At the end of the day, the goals haven’t really changed, the industry still wants to keep people safe, keep analyzers accurate, and keep uptime high. What’s changed is that we finally have the tools that make all three of those things easier, while being remote.
I believe the future is data, and the only question now is how far we can push what we do with it.
Q: Thank you for your time, Bobby.
Of course, thanks for having me!
Bobby Singh has worked in process automation and instrumentation since 2007, building a career that spans industrial and energy markets. He began with a manufacturer’s representative firm supporting mechanical, instrumentation, and analyzer products, then joined Emerson Process Management in 2011. There, he focused on MicroMotion Coriolis, Rosemount Magmeters, and Vortex Meters, serving major producers such as Exxon, Shell, Dow, Monsanto, Chevron, and Marathon to enhance process reliability and efficiency.
He later became Regional Sales Manager for AMETEK Process Instruments, supporting channel partners throughout the Southeastern U.S. and expanding his expertise in process analyzers and integrated systems.

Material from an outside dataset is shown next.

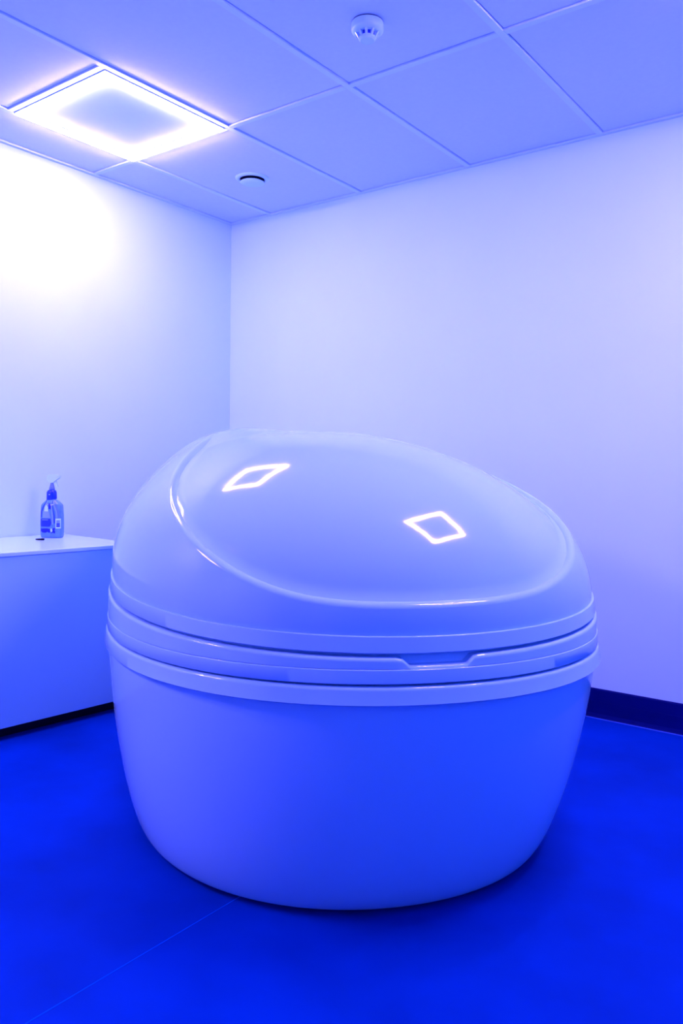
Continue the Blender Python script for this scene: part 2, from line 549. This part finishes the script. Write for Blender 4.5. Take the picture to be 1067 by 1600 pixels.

In 2021, he founded Kaizen Controls & Automation, an independent manufacturer’s representative firm dedicated to providing innovative analyzer, instrumentation, and control solutions for process industries—reflecting his ongoing commitment to continuous improvement and practical, results-driven engineering support.
The views expressed by Bobby Singh are his own and do not necessarily reflect the beliefs of Alicat Scientific.